On Sun, Sep 10, 2017 at 9:36 AM, Eric V. Smith <eric@trueblade.com> wrote:
On 9/10/2017 10:00 AM, Michel Desmoulin wrote:
- any chance it becomes a built in later ? When classes have been
improved in Python 2, the object built-in was added. Imagine if we had
had to import it every time... Or maybe just plug it to object like
@object.dataclass.

Because of the choice of using module-level functions so as to not introduce conflicts in the object's namespace, it would be difficult to make this a builtin.

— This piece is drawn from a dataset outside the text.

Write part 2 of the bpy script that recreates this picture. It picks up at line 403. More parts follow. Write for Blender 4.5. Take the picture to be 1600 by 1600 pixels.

The temptation to make everything a builtin should be resisted.
 
Although now that I think about it, maybe what are currently module-level functions should instead be methods on the "dataclass" decorator itself:

@dataclass
class C:
  i: int = dataclass.field(default=1, init=False)
  j: str

c = C('hello')

dataclass.asdict(c)
{'i': 1, 'j': 'hello'}

Then, "dataclass" would be the only name the module exports, making it easier to someday be a builtin. I'm not sure it's important enough for this to be a builtin, but this would make it easier. Thoughts? I'm usually not a fan of having attributes on a function: it's why itertools.chain.from_iterable() is hard to find.

Let's not do that.

It would be better to design the module so that people can write `from dataclasses import *` and they will only get things that are clearly part of dataclasses (I guess dataclass, field, asdict, and a few more like that). That way people who really want this to look like a builtin can just violate PEP 8.